15.4 The Client may request the termination of the Service and this Agreement by written notice,
at least 1 month in advance of the end of the period of Service, supplying their account details. The following shall apply to such situations:
- 15.4.1 The issuing of refunds is at the sole discretion of the Host;
- 15.4.2 If the Client wishes to terminate during the course of a 12 month period of Service provision the Service will end on the last day of the 12 month period of Service and only after the Host receives the Client’s notice at least 1 month in advance.
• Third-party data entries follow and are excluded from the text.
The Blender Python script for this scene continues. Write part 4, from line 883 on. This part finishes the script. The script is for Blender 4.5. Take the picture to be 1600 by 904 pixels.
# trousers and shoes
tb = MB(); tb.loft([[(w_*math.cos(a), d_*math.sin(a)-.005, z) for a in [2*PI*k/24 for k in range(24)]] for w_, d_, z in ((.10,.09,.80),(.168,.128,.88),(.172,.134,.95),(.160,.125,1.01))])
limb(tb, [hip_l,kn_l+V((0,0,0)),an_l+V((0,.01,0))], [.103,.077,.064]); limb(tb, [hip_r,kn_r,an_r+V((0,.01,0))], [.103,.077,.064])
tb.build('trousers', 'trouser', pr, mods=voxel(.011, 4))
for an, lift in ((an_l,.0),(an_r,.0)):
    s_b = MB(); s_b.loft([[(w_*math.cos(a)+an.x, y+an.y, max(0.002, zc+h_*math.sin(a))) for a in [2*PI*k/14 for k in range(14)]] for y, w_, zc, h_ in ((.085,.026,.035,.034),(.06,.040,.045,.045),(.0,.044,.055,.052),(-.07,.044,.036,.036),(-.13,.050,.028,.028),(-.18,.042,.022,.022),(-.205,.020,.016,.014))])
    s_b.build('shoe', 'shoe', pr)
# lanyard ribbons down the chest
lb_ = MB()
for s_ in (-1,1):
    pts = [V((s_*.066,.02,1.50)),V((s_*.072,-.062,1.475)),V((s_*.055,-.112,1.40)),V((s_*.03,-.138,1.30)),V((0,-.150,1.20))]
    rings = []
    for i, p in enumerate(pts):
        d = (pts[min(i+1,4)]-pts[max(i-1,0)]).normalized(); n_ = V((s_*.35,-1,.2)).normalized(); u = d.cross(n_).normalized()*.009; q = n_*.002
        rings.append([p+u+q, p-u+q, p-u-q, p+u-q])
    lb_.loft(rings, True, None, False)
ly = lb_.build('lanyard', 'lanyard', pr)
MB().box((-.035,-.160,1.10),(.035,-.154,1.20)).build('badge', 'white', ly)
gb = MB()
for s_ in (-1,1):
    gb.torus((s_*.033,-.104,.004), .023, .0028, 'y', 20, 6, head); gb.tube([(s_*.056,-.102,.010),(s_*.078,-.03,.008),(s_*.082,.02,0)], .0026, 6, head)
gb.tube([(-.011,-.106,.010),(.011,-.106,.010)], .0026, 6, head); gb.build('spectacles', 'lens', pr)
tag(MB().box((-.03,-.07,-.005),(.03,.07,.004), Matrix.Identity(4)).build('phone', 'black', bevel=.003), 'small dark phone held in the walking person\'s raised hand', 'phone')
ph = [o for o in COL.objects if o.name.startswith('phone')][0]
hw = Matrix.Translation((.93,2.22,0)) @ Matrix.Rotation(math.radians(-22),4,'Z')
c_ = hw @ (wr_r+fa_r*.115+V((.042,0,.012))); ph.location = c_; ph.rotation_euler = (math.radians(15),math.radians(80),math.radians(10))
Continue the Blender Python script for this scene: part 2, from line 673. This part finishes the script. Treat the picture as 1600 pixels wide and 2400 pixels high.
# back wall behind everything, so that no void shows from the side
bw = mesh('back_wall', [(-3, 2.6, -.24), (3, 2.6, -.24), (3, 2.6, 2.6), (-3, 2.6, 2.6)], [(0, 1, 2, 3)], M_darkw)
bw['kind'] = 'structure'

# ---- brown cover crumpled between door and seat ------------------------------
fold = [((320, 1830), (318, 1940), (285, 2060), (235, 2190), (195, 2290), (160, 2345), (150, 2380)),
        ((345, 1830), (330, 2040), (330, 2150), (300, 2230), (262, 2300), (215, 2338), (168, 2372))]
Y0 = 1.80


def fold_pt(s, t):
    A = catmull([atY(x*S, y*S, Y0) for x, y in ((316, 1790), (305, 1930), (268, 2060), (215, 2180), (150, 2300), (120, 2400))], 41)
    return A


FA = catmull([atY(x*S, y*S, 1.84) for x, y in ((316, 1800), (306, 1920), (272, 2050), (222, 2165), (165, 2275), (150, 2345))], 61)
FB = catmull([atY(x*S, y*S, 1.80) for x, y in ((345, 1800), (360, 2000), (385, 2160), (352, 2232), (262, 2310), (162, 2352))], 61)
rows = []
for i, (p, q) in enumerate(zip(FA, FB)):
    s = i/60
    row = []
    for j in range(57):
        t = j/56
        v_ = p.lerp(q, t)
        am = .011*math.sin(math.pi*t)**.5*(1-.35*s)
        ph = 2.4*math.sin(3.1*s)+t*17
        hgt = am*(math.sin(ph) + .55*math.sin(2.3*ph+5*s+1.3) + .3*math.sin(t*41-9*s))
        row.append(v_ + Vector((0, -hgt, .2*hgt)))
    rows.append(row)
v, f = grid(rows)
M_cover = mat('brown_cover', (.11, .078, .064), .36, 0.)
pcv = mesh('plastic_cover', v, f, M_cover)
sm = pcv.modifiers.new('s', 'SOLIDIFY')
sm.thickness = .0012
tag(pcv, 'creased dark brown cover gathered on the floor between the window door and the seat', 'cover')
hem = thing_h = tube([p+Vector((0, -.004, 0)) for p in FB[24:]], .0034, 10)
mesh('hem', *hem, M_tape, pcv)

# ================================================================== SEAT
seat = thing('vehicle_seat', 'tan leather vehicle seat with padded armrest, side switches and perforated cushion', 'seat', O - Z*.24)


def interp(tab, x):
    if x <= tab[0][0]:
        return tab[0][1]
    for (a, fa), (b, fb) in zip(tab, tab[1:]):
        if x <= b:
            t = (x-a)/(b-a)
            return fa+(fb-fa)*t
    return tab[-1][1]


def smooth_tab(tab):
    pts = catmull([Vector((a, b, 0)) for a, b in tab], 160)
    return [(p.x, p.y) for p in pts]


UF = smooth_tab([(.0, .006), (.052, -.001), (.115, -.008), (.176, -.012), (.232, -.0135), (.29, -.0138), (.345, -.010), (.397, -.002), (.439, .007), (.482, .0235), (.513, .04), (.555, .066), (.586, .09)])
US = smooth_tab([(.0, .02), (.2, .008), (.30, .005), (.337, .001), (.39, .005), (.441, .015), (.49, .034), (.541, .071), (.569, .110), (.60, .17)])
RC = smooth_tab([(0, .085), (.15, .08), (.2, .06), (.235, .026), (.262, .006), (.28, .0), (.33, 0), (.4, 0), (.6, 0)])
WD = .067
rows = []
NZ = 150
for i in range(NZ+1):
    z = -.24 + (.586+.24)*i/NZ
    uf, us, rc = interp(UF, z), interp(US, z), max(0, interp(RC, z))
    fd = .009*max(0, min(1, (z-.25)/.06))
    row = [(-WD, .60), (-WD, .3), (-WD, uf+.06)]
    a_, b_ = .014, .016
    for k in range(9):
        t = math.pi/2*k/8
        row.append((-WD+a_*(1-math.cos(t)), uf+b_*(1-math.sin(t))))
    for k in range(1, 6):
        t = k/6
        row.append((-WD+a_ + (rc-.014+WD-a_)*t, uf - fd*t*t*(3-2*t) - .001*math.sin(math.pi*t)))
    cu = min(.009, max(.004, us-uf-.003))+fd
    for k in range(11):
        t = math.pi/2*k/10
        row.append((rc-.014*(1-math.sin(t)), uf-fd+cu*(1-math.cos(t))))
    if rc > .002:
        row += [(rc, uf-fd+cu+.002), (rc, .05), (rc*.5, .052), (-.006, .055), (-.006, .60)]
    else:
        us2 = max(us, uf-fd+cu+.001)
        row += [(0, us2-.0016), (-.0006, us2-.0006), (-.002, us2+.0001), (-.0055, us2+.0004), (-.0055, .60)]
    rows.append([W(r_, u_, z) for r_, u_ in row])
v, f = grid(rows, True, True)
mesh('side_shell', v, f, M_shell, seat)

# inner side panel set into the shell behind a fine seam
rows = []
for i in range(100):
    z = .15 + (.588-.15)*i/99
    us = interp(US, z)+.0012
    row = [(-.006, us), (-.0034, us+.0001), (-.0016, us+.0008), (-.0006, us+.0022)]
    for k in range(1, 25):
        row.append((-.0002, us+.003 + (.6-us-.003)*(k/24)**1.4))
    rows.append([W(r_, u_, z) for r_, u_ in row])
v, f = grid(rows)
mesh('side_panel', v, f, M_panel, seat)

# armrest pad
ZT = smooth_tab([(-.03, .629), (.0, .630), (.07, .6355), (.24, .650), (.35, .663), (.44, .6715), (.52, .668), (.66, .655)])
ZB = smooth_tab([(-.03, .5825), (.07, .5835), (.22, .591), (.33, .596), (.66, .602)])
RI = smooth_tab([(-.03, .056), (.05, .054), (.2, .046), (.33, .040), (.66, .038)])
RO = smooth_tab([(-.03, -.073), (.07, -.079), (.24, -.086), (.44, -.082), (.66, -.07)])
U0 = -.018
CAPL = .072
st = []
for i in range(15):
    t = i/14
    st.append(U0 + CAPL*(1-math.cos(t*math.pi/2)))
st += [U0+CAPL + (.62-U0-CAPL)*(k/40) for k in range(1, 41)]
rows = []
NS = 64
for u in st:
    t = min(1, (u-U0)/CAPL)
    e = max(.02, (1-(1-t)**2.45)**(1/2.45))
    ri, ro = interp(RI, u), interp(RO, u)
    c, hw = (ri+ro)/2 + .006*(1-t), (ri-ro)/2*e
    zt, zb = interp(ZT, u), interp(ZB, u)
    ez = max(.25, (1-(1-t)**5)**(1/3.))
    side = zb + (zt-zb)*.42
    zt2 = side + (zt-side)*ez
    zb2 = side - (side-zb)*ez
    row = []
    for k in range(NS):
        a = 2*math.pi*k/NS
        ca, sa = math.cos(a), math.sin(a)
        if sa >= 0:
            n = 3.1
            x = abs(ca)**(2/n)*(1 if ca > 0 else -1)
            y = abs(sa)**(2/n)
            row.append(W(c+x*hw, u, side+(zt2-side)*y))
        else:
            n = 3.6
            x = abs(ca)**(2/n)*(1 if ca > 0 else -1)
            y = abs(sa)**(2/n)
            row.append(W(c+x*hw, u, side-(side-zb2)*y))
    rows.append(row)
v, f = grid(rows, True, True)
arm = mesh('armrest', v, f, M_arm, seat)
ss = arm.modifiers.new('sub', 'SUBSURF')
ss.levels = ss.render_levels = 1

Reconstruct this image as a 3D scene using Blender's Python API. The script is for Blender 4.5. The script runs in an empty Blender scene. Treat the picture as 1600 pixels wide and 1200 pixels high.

15.5 On termination of the Service and this Agreement the Client’s Website and all related material will be removed from the Hosting Hardware.
15.6 If the Client sends a termination notice in error or changes their mind, the Host must be informed within 1 month of the notice that the Client wishes their Account to be restored. The Client will be required to pay a reactivation fee of £75.
16. Assignment
16.1 The Host reserves the right to assign or otherwise transfer any rights or obligations under this Agreement.
16.2 The Client may not assign or transfer any of its rights or obligations under this Agreement without the prior written consent of the Host.
17. Severance
In the event that any provision of this Agreement is found to be invalid or otherwise unenforceable for any reason, the remaining provisions shall continue in full force without being impaired or invalidated in any way. The waiver by either party of any provision of this Agreement will not operate or be interpreted as a waiver of any other provision or a subsequent breach of any provision.
18. Law and Jurisdiction
This Agreement is governed by the laws of England and Wales. Any dispute relating to this Agreement shall fall within that jurisdiction.
This document was last updated on 13/03/2024.